TASK STATEMENT:
Extract the full listing verbatim and drop any pictures from your copy.

INFORMATION SHOWN:
######
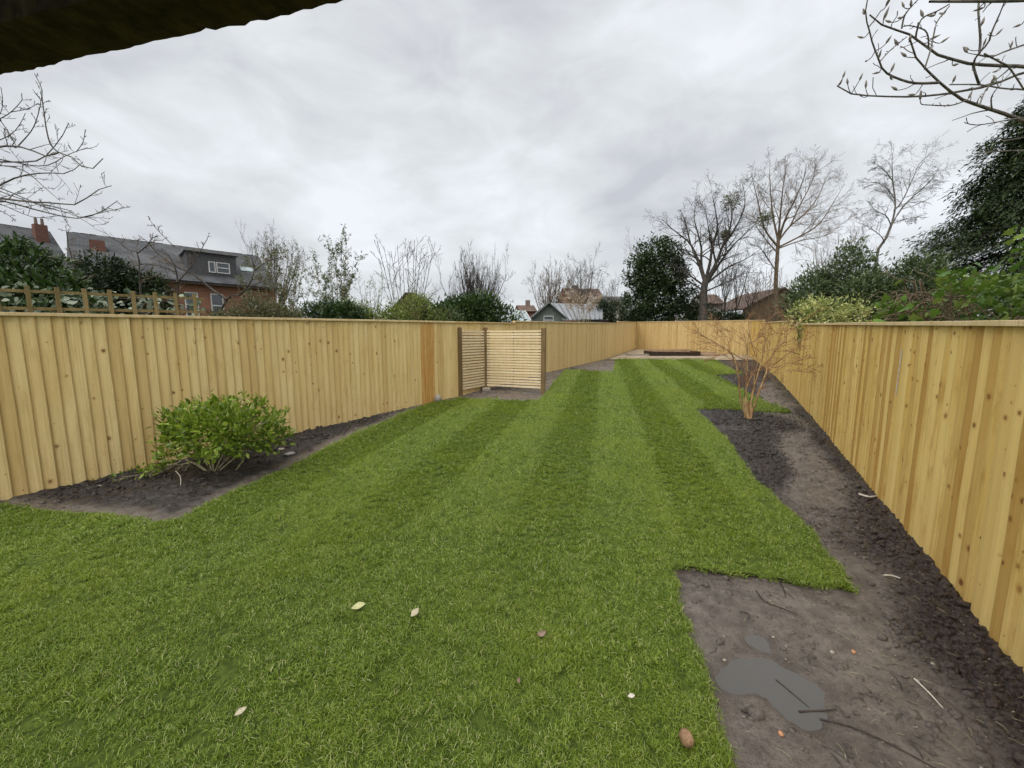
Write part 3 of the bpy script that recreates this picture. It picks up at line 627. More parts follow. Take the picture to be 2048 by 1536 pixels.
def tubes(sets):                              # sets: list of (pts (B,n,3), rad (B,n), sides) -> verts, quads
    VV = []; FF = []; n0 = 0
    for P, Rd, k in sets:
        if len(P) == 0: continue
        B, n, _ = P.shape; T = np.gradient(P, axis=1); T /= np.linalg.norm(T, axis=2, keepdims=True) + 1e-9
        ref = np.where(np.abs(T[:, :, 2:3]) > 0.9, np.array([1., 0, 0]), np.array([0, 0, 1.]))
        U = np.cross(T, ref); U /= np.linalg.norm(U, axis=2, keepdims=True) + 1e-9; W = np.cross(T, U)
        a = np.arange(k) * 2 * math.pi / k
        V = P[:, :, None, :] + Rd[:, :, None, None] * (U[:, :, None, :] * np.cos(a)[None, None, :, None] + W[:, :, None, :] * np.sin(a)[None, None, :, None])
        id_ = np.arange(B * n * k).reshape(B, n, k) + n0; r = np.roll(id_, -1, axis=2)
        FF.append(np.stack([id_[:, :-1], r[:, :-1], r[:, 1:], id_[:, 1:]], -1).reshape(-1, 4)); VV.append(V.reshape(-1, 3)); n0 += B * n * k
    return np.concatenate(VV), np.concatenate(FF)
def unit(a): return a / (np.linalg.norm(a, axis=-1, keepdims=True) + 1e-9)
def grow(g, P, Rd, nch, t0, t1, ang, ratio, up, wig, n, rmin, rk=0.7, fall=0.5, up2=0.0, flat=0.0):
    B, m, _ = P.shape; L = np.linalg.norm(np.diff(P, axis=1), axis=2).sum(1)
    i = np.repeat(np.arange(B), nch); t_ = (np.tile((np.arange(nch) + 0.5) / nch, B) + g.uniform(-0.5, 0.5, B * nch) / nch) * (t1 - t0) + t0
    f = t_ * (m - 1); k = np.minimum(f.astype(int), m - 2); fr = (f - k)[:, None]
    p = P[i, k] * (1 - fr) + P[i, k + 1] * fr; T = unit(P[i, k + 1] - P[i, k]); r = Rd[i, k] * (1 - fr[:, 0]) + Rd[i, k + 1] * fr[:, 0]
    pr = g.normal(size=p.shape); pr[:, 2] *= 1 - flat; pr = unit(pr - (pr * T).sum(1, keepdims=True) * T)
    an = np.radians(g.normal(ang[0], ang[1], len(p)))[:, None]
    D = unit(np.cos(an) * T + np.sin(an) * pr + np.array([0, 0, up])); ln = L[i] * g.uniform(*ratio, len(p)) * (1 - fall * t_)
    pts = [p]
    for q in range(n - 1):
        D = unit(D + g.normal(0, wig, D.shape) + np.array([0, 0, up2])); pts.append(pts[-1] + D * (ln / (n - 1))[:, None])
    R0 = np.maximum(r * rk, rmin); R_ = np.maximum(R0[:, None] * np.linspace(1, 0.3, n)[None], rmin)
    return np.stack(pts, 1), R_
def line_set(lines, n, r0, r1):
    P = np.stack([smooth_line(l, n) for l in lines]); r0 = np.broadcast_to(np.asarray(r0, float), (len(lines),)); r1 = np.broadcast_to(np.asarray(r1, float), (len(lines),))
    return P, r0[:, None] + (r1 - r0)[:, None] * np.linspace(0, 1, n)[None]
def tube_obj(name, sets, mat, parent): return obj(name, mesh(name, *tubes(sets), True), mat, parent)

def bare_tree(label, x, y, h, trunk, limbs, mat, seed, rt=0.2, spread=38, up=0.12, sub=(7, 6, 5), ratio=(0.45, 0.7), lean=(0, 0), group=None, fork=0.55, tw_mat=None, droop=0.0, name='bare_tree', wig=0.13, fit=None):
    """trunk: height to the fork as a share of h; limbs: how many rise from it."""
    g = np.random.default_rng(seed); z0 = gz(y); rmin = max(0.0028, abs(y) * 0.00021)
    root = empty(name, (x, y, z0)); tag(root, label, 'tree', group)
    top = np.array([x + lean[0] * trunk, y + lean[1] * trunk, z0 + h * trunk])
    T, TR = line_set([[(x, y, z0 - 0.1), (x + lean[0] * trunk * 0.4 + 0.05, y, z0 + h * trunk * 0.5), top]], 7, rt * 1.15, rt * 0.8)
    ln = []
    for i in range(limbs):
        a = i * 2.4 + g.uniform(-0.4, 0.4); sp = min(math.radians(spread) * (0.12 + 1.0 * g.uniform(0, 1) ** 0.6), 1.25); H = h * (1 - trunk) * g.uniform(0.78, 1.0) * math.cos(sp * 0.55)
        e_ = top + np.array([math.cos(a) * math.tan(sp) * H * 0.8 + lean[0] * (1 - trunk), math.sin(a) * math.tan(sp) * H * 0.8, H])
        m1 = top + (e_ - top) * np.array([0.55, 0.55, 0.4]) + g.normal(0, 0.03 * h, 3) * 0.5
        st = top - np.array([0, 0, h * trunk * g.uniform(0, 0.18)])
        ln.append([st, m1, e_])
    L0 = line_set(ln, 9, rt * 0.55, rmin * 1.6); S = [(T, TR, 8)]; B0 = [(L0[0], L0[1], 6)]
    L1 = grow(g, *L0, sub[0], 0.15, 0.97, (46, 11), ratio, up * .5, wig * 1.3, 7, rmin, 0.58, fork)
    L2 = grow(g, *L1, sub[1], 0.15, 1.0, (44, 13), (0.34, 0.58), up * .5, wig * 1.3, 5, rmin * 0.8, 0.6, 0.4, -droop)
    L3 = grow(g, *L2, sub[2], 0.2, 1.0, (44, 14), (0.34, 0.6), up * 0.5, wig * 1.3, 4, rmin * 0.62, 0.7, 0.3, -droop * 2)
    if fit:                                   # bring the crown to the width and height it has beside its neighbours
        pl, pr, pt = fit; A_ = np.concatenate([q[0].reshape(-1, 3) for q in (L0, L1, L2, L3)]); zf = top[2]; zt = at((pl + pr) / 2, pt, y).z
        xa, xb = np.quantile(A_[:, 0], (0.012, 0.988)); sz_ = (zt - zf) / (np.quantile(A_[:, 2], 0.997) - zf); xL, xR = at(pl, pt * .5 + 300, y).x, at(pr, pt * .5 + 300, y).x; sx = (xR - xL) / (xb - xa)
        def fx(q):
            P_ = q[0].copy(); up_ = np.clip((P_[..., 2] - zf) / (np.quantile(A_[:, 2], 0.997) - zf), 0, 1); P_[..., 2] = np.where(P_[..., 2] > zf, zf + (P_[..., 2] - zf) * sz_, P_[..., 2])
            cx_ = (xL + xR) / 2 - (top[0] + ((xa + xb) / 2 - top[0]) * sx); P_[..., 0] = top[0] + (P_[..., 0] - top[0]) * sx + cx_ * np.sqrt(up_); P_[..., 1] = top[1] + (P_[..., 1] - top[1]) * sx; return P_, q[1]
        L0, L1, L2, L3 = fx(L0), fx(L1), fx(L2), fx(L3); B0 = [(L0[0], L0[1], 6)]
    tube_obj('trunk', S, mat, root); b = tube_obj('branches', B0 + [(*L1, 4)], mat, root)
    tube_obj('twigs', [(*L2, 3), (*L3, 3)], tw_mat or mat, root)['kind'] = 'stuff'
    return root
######
REPLY:
Write part 3 of the bpy script that recreates this picture. It picks up at line 627. More parts follow. Take the picture to be 2048 by 1536 pixels.
def tubes(sets):                              # sets: list of (pts (B,n,3), rad (B,n), sides) -> verts, quads
    VV = []; FF = []; n0 = 0
    for P, Rd, k in sets:
        if len(P) == 0: continue
        B, n, _ = P.shape; T = np.gradient(P, axis=1); T /= np.linalg.norm(T, axis=2, keepdims=True) + 1e-9
        ref = np.where(np.abs(T[:, :, 2:3]) > 0.9, np.array([1., 0, 0]), np.array([0, 0, 1.]))
        U = np.cross(T, ref); U /= np.linalg.norm(U, axis=2, keepdims=True) + 1e-9; W = np.cross(T, U)
        a = np.arange(k) * 2 * math.pi / k
        V = P[:, :, None, :] + Rd[:, :, None, None] * (U[:, :, None, :] * np.cos(a)[None, None, :, None] + W[:, :, None, :] * np.sin(a)[None, None, :, None])
        id_ = np.arange(B * n * k).reshape(B, n, k) + n0; r = np.roll(id_, -1, axis=2)
        FF.append(np.stack([id_[:, :-1], r[:, :-1], r[:, 1:], id_[:, 1:]], -1).reshape(-1, 4)); VV.append(V.reshape(-1, 3)); n0 += B * n * k
    return np.concatenate(VV), np.concatenate(FF)
def unit(a): return a / (np.linalg.norm(a, axis=-1, keepdims=True) + 1e-9)
def grow(g, P, Rd, nch, t0, t1, ang, ratio, up, wig, n, rmin, rk=0.7, fall=0.5, up2=0.0, flat=0.0):
    B, m, _ = P.shape; L = np.linalg.norm(np.diff(P, axis=1), axis=2).sum(1)
    i = np.repeat(np.arange(B), nch); t_ = (np.tile((np.arange(nch) + 0.5) / nch, B) + g.uniform(-0.5, 0.5, B * nch) / nch) * (t1 - t0) + t0
    f = t_ * (m - 1); k = np.minimum(f.astype(int), m - 2); fr = (f - k)[:, None]
    p = P[i, k] * (1 - fr) + P[i, k + 1] * fr; T = unit(P[i, k + 1] - P[i, k]); r = Rd[i, k] * (1 - fr[:, 0]) + Rd[i, k + 1] * fr[:, 0]
    pr = g.normal(size=p.shape); pr[:, 2] *= 1 - flat; pr = unit(pr - (pr * T).sum(1, keepdims=True) * T)
    an = np.radians(g.normal(ang[0], ang[1], len(p)))[:, None]
    D = unit(np.cos(an) * T + np.sin(an) * pr + np.array([0, 0, up])); ln = L[i] * g.uniform(*ratio, len(p)) * (1 - fall * t_)
    pts = [p]
    for q in range(n - 1):
        D = unit(D + g.normal(0, wig, D.shape) + np.array([0, 0, up2])); pts.append(pts[-1] + D * (ln / (n - 1))[:, None])
    R0 = np.maximum(r * rk, rmin); R_ = np.maximum(R0[:, None] * np.linspace(1, 0.3, n)[None], rmin)
    return np.stack(pts, 1), R_
def line_set(lines, n, r0, r1):
    P = np.stack([smooth_line(l, n) for l in lines]); r0 = np.broadcast_to(np.asarray(r0, float), (len(lines),)); r1 = np.broadcast_to(np.asarray(r1, float), (len(lines),))
    return P, r0[:, None] + (r1 - r0)[:, None] * np.linspace(0, 1, n)[None]
def tube_obj(name, sets, mat, parent): return obj(name, mesh(name, *tubes(sets), True), mat, parent)

def bare_tree(label, x, y, h, trunk, limbs, mat, seed, rt=0.2, spread=38, up=0.12, sub=(7, 6, 5), ratio=(0.45, 0.7), lean=(0, 0), group=None, fork=0.55, tw_mat=None, droop=0.0, name='bare_tree', wig=0.13, fit=None):
    """trunk: height to the fork as a share of h; limbs: how many rise from it."""
    g = np.random.default_rng(seed); z0 = gz(y); rmin = max(0.0028, abs(y) * 0.00021)
    root = empty(name, (x, y, z0)); tag(root, label, 'tree', group)
    top = np.array([x + lean[0] * trunk, y + lean[1] * trunk, z0 + h * trunk])
    T, TR = line_set([[(x, y, z0 - 0.1), (x + lean[0] * trunk * 0.4 + 0.05, y, z0 + h * trunk * 0.5), top]], 7, rt * 1.15, rt * 0.8)
    ln = []
    for i in range(limbs):
        a = i * 2.4 + g.uniform(-0.4, 0.4); sp = min(math.radians(spread) * (0.12 + 1.0 * g.uniform(0, 1) ** 0.6), 1.25); H = h * (1 - trunk) * g.uniform(0.78, 1.0) * math.cos(sp * 0.55)
        e_ = top + np.array([math.cos(a) * math.tan(sp) * H * 0.8 + lean[0] * (1 - trunk), math.sin(a) * math.tan(sp) * H * 0.8, H])
        m1 = top + (e_ - top) * np.array([0.55, 0.55, 0.4]) + g.normal(0, 0.03 * h, 3) * 0.5
        st = top - np.array([0, 0, h * trunk * g.uniform(0, 0.18)])
        ln.append([st, m1, e_])
    L0 = line_set(ln, 9, rt * 0.55, rmin * 1.6); S = [(T, TR, 8)]; B0 = [(L0[0], L0[1], 6)]
    L1 = grow(g, *L0, sub[0], 0.15, 0.97, (46, 11), ratio, up * .5, wig * 1.3, 7, rmin, 0.58, fork)
    L2 = grow(g, *L1, sub[1], 0.15, 1.0, (44, 13), (0.34, 0.58), up * .5, wig * 1.3, 5, rmin * 0.8, 0.6, 0.4, -droop)
    L3 = grow(g, *L2, sub[2], 0.2, 1.0, (44, 14), (0.34, 0.6), up * 0.5, wig * 1.3, 4, rmin * 0.62, 0.7, 0.3, -droop * 2)
    if fit:                                   # bring the crown to the width and height it has beside its neighbours
        pl, pr, pt = fit; A_ = np.concatenate([q[0].reshape(-1, 3) for q in (L0, L1, L2, L3)]); zf = top[2]; zt = at((pl + pr) / 2, pt, y).z
        xa, xb = np.quantile(A_[:, 0], (0.012, 0.988)); sz_ = (zt - zf) / (np.quantile(A_[:, 2], 0.997) - zf); xL, xR = at(pl, pt * .5 + 300, y).x, at(pr, pt * .5 + 300, y).x; sx = (xR - xL) / (xb - xa)
        def fx(q):
            P_ = q[0].copy(); up_ = np.clip((P_[..., 2] - zf) / (np.quantile(A_[:, 2], 0.997) - zf), 0, 1); P_[..., 2] = np.where(P_[..., 2] > zf, zf + (P_[..., 2] - zf) * sz_, P_[..., 2])
            cx_ = (xL + xR) / 2 - (top[0] + ((xa + xb) / 2 - top[0]) * sx); P_[..., 0] = top[0] + (P_[..., 0] - top[0]) * sx + cx_ * np.sqrt(up_); P_[..., 1] = top[1] + (P_[..., 1] - top[1]) * sx; return P_, q[1]
        L0, L1, L2, L3 = fx(L0), fx(L1), fx(L2), fx(L3); B0 = [(L0[0], L0[1], 6)]
    tube_obj('trunk', S, mat, root); b = tube_obj('branches', B0 + [(*L1, 4)], mat, root)
    tube_obj('twigs', [(*L2, 3), (*L3, 3)], tw_mat or mat, root)['kind'] = 'stuff'
    return root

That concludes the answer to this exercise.